Cette élection présidentielle ne ressemble à aucune autre. Aucun référent par rapport au passé. Aucun signe qui puisse indiquer non plus une quelconque visibilité. Jusqu’ici nous avions connu les partis trop tôt qui explosaient en plein vol. Édouard Balladur et Alain Juppé en sont les exemples les plus significatifs. Dominique Strauss-Khan est à ranger dans une case spéciale. Après une primaire époustouflante de la droite et du centre, tout le monde voyait la formule 1 Fillon entreprendre une marche en avant royale vers un succès certain. Brusquement, le moteur a commencé à bafouiller sous les secousses du programme social et économique brutal du candidat. Un coup de mou qui serait vite oublié, passé la primaire de la gauche, s’est-on laissé dire. Les sondages avaient juste un peu faibli. Il n’y avait pas de quoi s’affoler. D’autant que les socialistes n’avaient jamais autant été dans les choux. Et puis Le Canard enchaîné a mis le bec sur Pénélope, et François a été rattrapé. L’affaire est loin d’être dénouée. Personne ne sait jusqu’où elle peut mener, ou si elle s’arrêtera là, sans conséquence significative pour le candidat. Cette histoire casse cependant l’ambiance dans la maison Fillon. L’autre incongruité de cette élection c’est Emmanuel Macron. Selon les paramètres connus, il y a longtemps que la bulle aurait dû éclater. Elle enfle toujours. Jusques à quand ? Là est toute la question. L’élection présidentielle n’a jamais été aussi ouverte. De plus en plus à côté de la plaque, les sondages ne viennent plus éclairer la lanterne de l’électeur moyen.

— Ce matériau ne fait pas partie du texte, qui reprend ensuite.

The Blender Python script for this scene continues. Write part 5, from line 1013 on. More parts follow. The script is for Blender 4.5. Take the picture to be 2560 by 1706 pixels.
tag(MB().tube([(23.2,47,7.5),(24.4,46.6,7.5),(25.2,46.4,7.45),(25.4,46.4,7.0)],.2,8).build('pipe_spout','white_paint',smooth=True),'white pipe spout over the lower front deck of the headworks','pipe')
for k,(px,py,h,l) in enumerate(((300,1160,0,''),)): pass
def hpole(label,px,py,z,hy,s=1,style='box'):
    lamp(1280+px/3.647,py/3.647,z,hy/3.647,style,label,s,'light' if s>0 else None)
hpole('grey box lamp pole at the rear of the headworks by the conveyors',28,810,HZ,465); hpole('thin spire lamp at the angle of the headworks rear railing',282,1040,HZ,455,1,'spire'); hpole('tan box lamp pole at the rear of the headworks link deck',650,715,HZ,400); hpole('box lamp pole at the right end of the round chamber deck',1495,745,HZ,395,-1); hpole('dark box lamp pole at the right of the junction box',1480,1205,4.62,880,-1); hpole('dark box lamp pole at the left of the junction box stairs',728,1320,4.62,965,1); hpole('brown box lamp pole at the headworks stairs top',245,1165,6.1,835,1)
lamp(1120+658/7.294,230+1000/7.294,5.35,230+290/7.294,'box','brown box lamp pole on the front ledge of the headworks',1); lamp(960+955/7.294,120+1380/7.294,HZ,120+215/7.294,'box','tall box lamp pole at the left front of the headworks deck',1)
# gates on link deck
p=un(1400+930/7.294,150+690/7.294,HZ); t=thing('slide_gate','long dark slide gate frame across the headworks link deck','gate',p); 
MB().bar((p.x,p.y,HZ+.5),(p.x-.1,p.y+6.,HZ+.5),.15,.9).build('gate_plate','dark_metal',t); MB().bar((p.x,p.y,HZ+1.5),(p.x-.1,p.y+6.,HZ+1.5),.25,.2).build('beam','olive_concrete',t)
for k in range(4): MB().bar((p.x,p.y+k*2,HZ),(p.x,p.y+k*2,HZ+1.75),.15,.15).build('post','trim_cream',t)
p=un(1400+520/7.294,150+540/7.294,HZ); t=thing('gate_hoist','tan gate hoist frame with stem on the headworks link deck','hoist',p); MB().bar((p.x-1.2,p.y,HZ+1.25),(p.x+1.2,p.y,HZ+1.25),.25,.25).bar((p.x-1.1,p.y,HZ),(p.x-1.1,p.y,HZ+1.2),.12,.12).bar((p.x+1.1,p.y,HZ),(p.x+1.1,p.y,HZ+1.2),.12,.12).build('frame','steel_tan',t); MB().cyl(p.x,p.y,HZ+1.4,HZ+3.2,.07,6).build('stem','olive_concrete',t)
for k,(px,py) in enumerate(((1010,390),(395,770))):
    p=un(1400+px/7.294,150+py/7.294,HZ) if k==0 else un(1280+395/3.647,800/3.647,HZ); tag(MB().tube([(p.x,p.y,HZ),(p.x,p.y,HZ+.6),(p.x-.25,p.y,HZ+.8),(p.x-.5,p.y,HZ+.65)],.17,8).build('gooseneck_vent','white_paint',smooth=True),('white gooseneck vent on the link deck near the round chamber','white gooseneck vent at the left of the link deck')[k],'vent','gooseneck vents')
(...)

Personne ne peut dire aujourd’hui qui sera le prochain président de la République française. Nous marchons sur des sables mouvants. En revanche, il est clair que nous avons entamé un cycle qui s’achemine vers le déclin des grands partis politiques. Tout le monde a les yeux rivés sur le Parti socialiste (PS). On voit mal comment il pourrait échapper au purgatoire si ce n’est à une descente aux enfers. Contrairement aux apparences la droite n’est pas mieux. Les électeurs y compris de gauche éprouvent un profond désamour pour le PS. C’est la prime à ceux qui exercent le pouvoir. À bien y regarder la droite n’a pas la côte non plus. La mauvaise fortune qui frappe aujourd’hui François Fillon ne déplaît pas à tout le monde à droite. Les partisans d’Alain Juppé déçus de la défaite de leur leader traînaient déjà les pieds. Libération parle même de défection de militants au profit d’Emmanuel Macron. Quelle a été la réaction d’Henri Guaino après la révélation du Canard ? L’ancienne plume de Nicolas Sarkozy a dit en substance qu’on ne fait pas la leçon aux autres quand on n’est pas irréprochable. Henri Guaino a au moins le courage d’afficher ses opinions. Beaucoup n’ont rien dit. Ils n’en pensent pas moins.
Au sein des appareils politiques, nous assistons moins à une panne idéologique qu’à un concours d’égos hypertrophiés. La droite continue à croire dur comme fer aux vertus du libéralisme. Cette idéologie est largement ancrée dans une bonne partie de la société. La gauche se chamaille sur la question de savoir s’il faut plus moins de social. C’est la même famille. Entre les deux camps, la ligne de partage est claire. C’est en son sein que chacun nourrit le ver qui le ronge. Tout le monde veut être chef et s’invente un destin national. C’est le triomphe de l’individu, l’avènement du moi, synonyme aujourd’hui de modernité. Qui dans ce contexte captera le mieux l’opinion ? Pas facile d’y voir clair. Surtout que l’opinion elle aussi fait des siennes. Elle se veut volatile, susceptible. Cette élection est loin d’avoir décidé dans les bras de qui elle va se jeter.